Part of it is like a sibling comment said, if an interviewer's interests lie more in line with devops, then a devops project that solves a problem he's acutely aware of will be given much higher praise in his mind, and allows him to engage with the candidate more. If the interviewer rarely does any devops and isn't totally sure of the problem space, he may be biased towards thinking it's overengineering a problem that doesn't exist, or may not fully grasp the problem in the time allotted. The candidate could articulate the side project exactly the same but have completely different interview outcomes in both outcomes.

And an argument could be made that "it's a test to see if the latter candidate can articulate a problem and peak the interviewers interest" but in this case the former didn't even have to do that, and thus you are judging candidates by different subjective metrics. And it's especially an issue if the side project isn't directly related to the role (e.g. video game vs cli tool vs database vs website, etc...).

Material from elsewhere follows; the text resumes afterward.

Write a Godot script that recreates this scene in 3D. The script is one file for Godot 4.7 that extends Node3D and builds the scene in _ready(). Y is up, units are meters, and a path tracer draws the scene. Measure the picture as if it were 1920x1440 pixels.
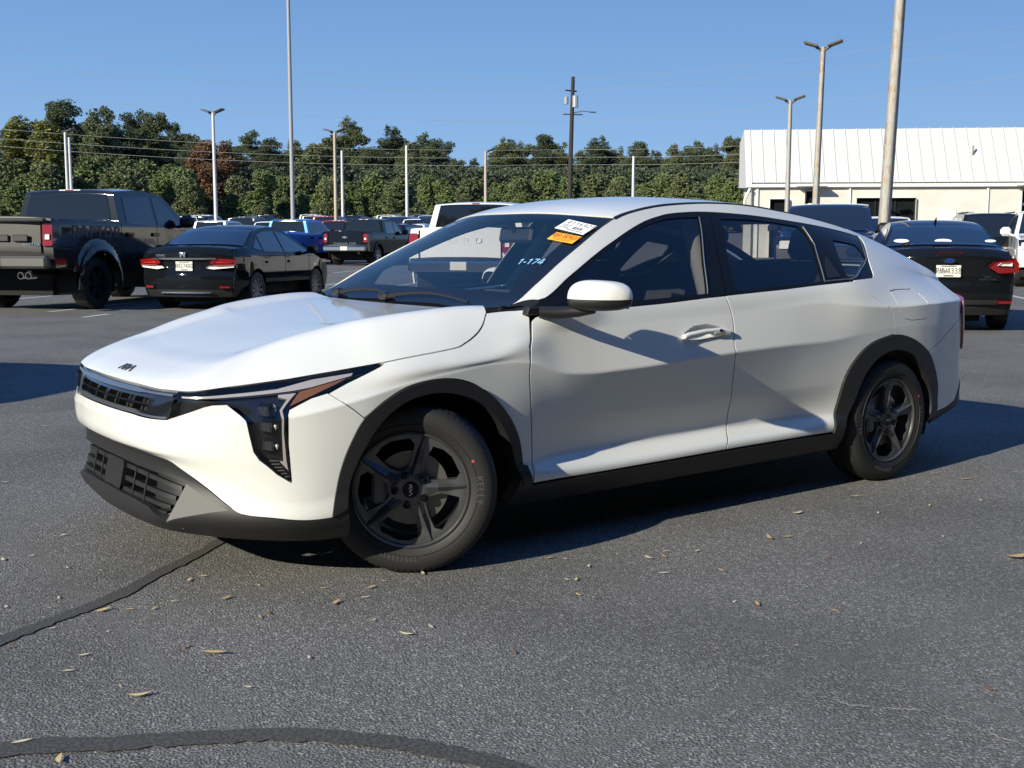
extends Node3D

# ------------------------------------------------------------------ helpers
var M := {}
var rng := RandomNumberGenerator.new()

class Net:
	# A tensor-product Hermite surface through feature lines: u runs along the car, v up its side.
	var u := PackedFloat32Array()
	var v := PackedFloat32Array()
	var P: Array[PackedVector3Array] = []
	var S: Array[PackedVector3Array] = []
	var sharp := {}
	func _init(uu: Array, vv: Array, flat: Array, creases: Array, flat_start: bool, flat_end: bool) -> void:
		u = PackedFloat32Array(uu)
		v = PackedFloat32Array(vv)
		for k in creases:
			sharp[int(k)] = true
		var m := v.size()
		var n := u.size()
		for j in n:
			var r := PackedVector3Array()
			for k in m:
				var at := (j * m + k) * 3
				r.append(Vector3(flat[at], flat[at + 1], flat[at + 2]))
			P.append(r)
		for j in n:
			var r := PackedVector3Array()
			for k in m:
				var s: Vector3
				if j == 0:
					s = (P[1][k] - P[0][k]) / (u[1] - u[0])
					if flat_start:
						s = Vector3(0, 0, s.z)
				elif j == n - 1:
					s = (P[j][k] - P[j - 1][k]) / (u[j] - u[j - 1])
					if flat_end:
						s = Vector3(0, 0, s.z)
				else:
					var h0 := u[j] - u[j - 1]
					var h1 := u[j + 1] - u[j]
					s = ((P[j][k] - P[j - 1][k]) / h0 * h1 + (P[j + 1][k] - P[j][k]) / h1 * h0) / (h0 + h1)
				r.append(s)
			S.append(r)
	func at(a: float, b: float) -> Vector3:
		var i := clampi(u.bsearch(a, false) - 1, 0, u.size() - 2)
		var k := clampi(v.bsearch(b, false) - 1, 0, v.size() - 2)
		var d := u[i + 1] - u[i]
		var t := (a - u[i]) / d
		var t2 := t * t
		var t3 := t2 * t
		var h0 := 2.0 * t3 - 3.0 * t2 + 1.0
		var h1 := (t3 - 2.0 * t2 + t) * d
		var h2 := 3.0 * t2 - 2.0 * t3
		var h3 := (t3 - t2) * d
		var A := P[i]
		var B := P[i + 1]
		var C := S[i]
		var D := S[i + 1]
		var q0 := A[k] * h0 + C[k] * h1 + B[k] * h2 + D[k] * h3
		var q1 := A[k + 1] * h0 + C[k + 1] * h1 + B[k + 1] * h2 + D[k + 1] * h3
		var e := v[k + 1] - v[k]
		var sec := (q1 - q0) / e
		var m0 := sec
		var m1 := sec
		if k > 0 and not sharp.has(k):
			var qm := A[k - 1] * h0 + C[k - 1] * h1 + B[k - 1] * h2 + D[k - 1] * h3
			var g := v[k] - v[k - 1]
			m0 = ((q0 - qm) / g * e + sec * g) / (e + g)
		if k < v.size() - 2 and not sharp.has(k + 1):
			var qp := A[k + 2] * h0 + C[k + 2] * h1 + B[k + 2] * h2 + D[k + 2] * h3
			var g := v[k + 2] - v[k + 1]
			m1 = ((qp - q1) / g * e + sec * g) / (e + g)
		t = (b - v[k]) / e
		t2 = t * t
		t3 = t2 * t
		return q0 * (2.0 * t3 - 3.0 * t2 + 1.0) + m0 * ((t3 - 2.0 * t2 + t) * e) + q1 * (3.0 * t2 - 2.0 * t3) + m1 * ((t3 - t2) * e)

class MB:
	# Collects triangles for one mesh.
	var v := PackedVector3Array()
	var n := PackedVector3Array()
	var t := PackedVector2Array()
	var c := PackedColorArray()
	var tint := Color.WHITE
	var tinted := false
	var i := PackedInt32Array()
	func vert(p: Vector3, q: Vector3, w := Vector2.ZERO) -> int:
		v.append(p)
		n.append(q)
		t.append(w)
		if tinted:
			c.append(tint)
		return v.size() - 1
	func tri(a: int, b: int, d: int) -> void:
		if (v[b] - v[a]).cross(v[d] - v[a]).dot(n[a] + n[b] + n[d]) > 0.0:
			i.append_array([a, d, b])
		else:
			i.append_array([a, b, d])
	func quad(a: int, b: int, d: int, e: int) -> void:
		tri(a, b, d)
		tri(a, d, e)
	func face(pts: Array) -> void:
		var q := Vector3.ZERO
		for k in range(1, pts.size() - 1):
			q += (pts[k] - pts[0]).cross(pts[k + 1] - pts[0])
		q = -q.normalized()
		var f := v.size()
		for p in pts:
			vert(p, q)
		for k in range(1, pts.size() - 1):
			tri(f, f + k, f + k + 1)
	func box(at: Vector3, s: Vector3, b := Basis(), r := 0.0) -> void:
		var h := s * 0.5
		r = minf(r, minf(h.x, minf(h.y, h.z)) * 0.9)
		if r <= 0.0:
			for a in 3:
				for g in [-1.0, 1.0]:
					var pts := []
					for q in [[-1, -1], [1, -1], [1, 1], [-1, 1]]:
						var p := Vector3.ZERO
						p[a] = g * h[a]
						p[(a + 1) % 3] = q[0] * h[(a + 1) % 3]
						p[(a + 2) % 3] = q[1] * h[(a + 2) % 3]
						pts.append(at + b * p)
					face(pts)
			return
		for a in 3:
			var a1 := (a + 1) % 3
			var a2 := (a + 2) % 3
			for g in [-1.0, 1.0]:
				var pts := []
				for q in [[-1, -1], [1, -1], [1, 1], [-1, 1]]:
					var p := Vector3.ZERO
					p[a] = g * h[a]
					p[a1] = q[0] * (h[a1] - r)
					p[a2] = q[1] * (h[a2] - r)
					pts.append(at + b * p)
				face(pts)
				for g2 in [-1.0, 1.0]:
					var e := []
					for k in [-1, 1]:
						var p := Vector3.ZERO
						p[a] = g * h[a]
						p[a1] = g2 * (h[a1] - r)
						p[a2] = k * (h[a2] - r)
						e.append(at + b * p)
					for k in [1, -1]:
						var p := Vector3.ZERO
						p[a] = g * (h[a] - r)
						p[a1] = g2 * h[a1]
						p[a2] = k * (h[a2] - r)
						e.append(at + b * p)
					face(e)
		for sx in [-1.0, 1.0]:
			for sy in [-1.0, 1.0]:
				for sz in [-1.0, 1.0]:
					face([at + b * Vector3(sx * h.x, sy * (h.y - r), sz * (h.z - r)), at + b * Vector3(sx * (h.x - r), sy * h.y, sz * (h.z - r)), at + b * Vector3(sx * (h.x - r), sy * (h.y - r), sz * h.z)])
	func tube(pts: Array, rad, seg := 8, cap := true) -> void:
		var last := -1
		var side := Vector3.ZERO
		for k in pts.size():
			var d: Vector3 = (pts[mini(k + 1, pts.size() - 1)] - pts[maxi(k - 1, 0)]).normalized()
			if side == Vector3.ZERO:
				side = d.cross(Vector3.UP if absf(d.y) < 0.9 else Vector3.RIGHT).normalized()
			side = (side - d * side.dot(d)).normalized()
			var up := d.cross(side)
			var r: float = rad[k] if rad is Array else rad
			var first := v.size()
			for s in seg + 1:
				var a := TAU * s / seg
				var q := side * cos(a) + up * sin(a)
				vert(pts[k] + q * r, q, Vector2(float(s) / seg, k))
			if last >= 0:
				for s in seg:
					quad(last + s, last + s + 1, first + s + 1, first + s)
			last = first
			if cap and (k == 0 or k == pts.size() - 1):
				var ring := []
				for s in seg:
					ring.append(v[first + s])
				face(ring)
	func lathe(prof: Array, seg: int, at := Vector3.ZERO, b := Basis(), a0 := 0.0, a1 := TAU) -> void:
		# prof: [radius, z] pairs about the local z axis; each band has its own normals
		for k in prof.size() - 1:
			var p: Array = prof[k]
			var q: Array = prof[k + 1]
			var d := Vector2(q[0] - p[0], q[1] - p[1]).normalized()
			var pn := Vector2(d.y, -d.x)
			var first := v.size()
			for s in seg + 1:
				var a := a0 + (a1 - a0) * s / seg
				var e := Vector3(cos(a), sin(a), 0)
				var w := (e * pn.x + Vector3(0, 0, pn.y)).normalized()
				vert(at + b * (e * p[0] + Vector3(0, 0, p[1])), b * w, Vector2(float(s) / seg, k))
				vert(at + b * (e * q[0] + Vector3(0, 0, q[1])), b * w, Vector2(float(s) / seg, k + 1))
			for s in seg:
				quad(first + 2 * s, first + 2 * s + 1, first + 2 * s + 3, first + 2 * s + 2)
	func smooth_lathe(prof: Array, seg: int, at := Vector3.ZERO, b := Basis(), wave := 0.0, waves := 0, from_k := 0, to_k := -1) -> void:
		var rows := []
		for k in prof.size():
			var p: Array = prof[maxi(k - 1, 0)]
			var q: Array = prof[mini(k + 1, prof.size() - 1)]
			var d := Vector2(q[0] - p[0], q[1] - p[1]).normalized()
			var pn := Vector2(d.y, -d.x)
			rows.append(v.size())
			for s in seg + 1:
				var a := TAU * s / seg
				var e := Vector3(cos(a), sin(a), 0)
				var r: float = prof[k][0]
				if waves > 0 and k >= from_k and k <= to_k and posmod(s * waves, seg) < seg * 0.3:
					r -= wave
				vert(at + b * (e * r + Vector3(0, 0, prof[k][1])), b * (e * pn.x + Vector3(0, 0, pn.y)), Vector2(float(s) / seg, k))
			if k:
				for s in seg:
					quad(rows[k - 1] + s, rows[k - 1] + s + 1, rows[k] + s + 1, rows[k] + s)
	func prism(poly: PackedVector2Array, depth: float, x: Transform3D, bevel := 0.0) -> void:
		# polygon in local xy, its front at z = 0 and its back at z = -depth
		var inner := poly
		if bevel > 0.0:
			var o := Geometry2D.offset_polygon(poly, -bevel)
			if o.size() == 1 and o[0].size() == poly.size():
				inner = o[0]
		var ids := Geometry2D.triangulate_polygon(inner)
		var f := v.size()
		for p in inner:
			vert(x * Vector3(p.x, p.y, 0), x.basis * Vector3(0, 0, 1), p)
		for k in range(0, ids.size(), 3):
			tri(f + ids[k], f + ids[k + 1], f + ids[k + 2])
		var m := poly.size()
		var top := -bevel if inner != poly else 0.0
		for k in m:
			var a := poly[k]
			var b := poly[(k + 1) % m]
			face([x * Vector3(a.x, a.y, top), x * Vector3(b.x, b.y, top), x * Vector3(b.x, b.y, -depth), x * Vector3(a.x, a.y, -depth)])
		if inner != poly:
			var shift := 0
			var best := 1e9
			for k in m:
				if poly[0].distance_to(inner[k]) < best:
					best = poly[0].distance_to(inner[k])
					shift = k
			for k in m:
				var a := poly[k]
				var b := poly[(k + 1) % m]
				var a2 := inner[(k + shift) % m]
				var b2 := inner[(k + 1 + shift) % m]
				face([x * Vector3(a.x, a.y, top), x * Vector3(b.x, b.y, top), x * Vector3(b2.x, b2.y, 0), x * Vector3(a2.x, a2.y, 0)])
	func add(m: Mesh, x := Transform3D()) -> void:
		for s in m.get_surface_count():
			var a := m.surface_get_arrays(s)
			var f := v.size()
			var vs: PackedVector3Array = a[Mesh.ARRAY_VERTEX]
			var ns: PackedVector3Array = a[Mesh.ARRAY_NORMAL]
			for k in vs.size():
				vert(x * vs[k], (x.basis * ns[k]).normalized())
			if a[Mesh.ARRAY_INDEX] == null:
				for k in range(0, vs.size(), 3):
					tri(f + k, f + k + 1, f + k + 2)
			else:
				var ids: PackedInt32Array = a[Mesh.ARRAY_INDEX]
				for k in range(0, ids.size(), 3):
					tri(f + ids[k], f + ids[k + 1], f + ids[k + 2])
	func grid(f: Callable, gu: PackedFloat32Array, gv: PackedFloat32Array) -> void:
		var first := v.size()
		for a in gu:
			for b in gv:
				var p: Vector3 = f.call(a, b)
				var q: Vector3 = (f.call(a, b + 0.003) - f.call(a, b - 0.003)).cross(f.call(a + 0.003, b) - f.call(a - 0.003, b))
				vert(p, q.normalized(), Vector2(a, b))
		var m := gv.size()
		for a in gu.size() - 1:
			for b in m - 1:
				var o := first + a * m + b
				quad(o, o + 1, o + m + 1, o + m)
	func mesh() -> ArrayMesh:
		var a := []
		a.resize(Mesh.ARRAY_MAX)
		a[Mesh.ARRAY_VERTEX] = v
		a[Mesh.ARRAY_NORMAL] = n
		a[Mesh.ARRAY_TEX_UV] = t
		if tinted:
			a[Mesh.ARRAY_COLOR] = c
		a[Mesh.ARRAY_INDEX] = i
		var m := ArrayMesh.new()
		if v.size():
			m.add_surface_from_arrays(Mesh.PRIMITIVE_TRIANGLES, a)
		return m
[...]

It also means that some candidates will be judged on system design (if a side project is wide scoped) while some candidates will be judged based on algorithmic design (if the side project is very narrow scoped with the details in the implementation).

It just adds so many variables to the interview project that you are no longer comparing "which candidate is the best fit for the job I am actively hiring for" and instead "which gave me the best vibes", specifically because you did not actually measure all candidates by the same measure.



very clearly said, this is such a subjective process.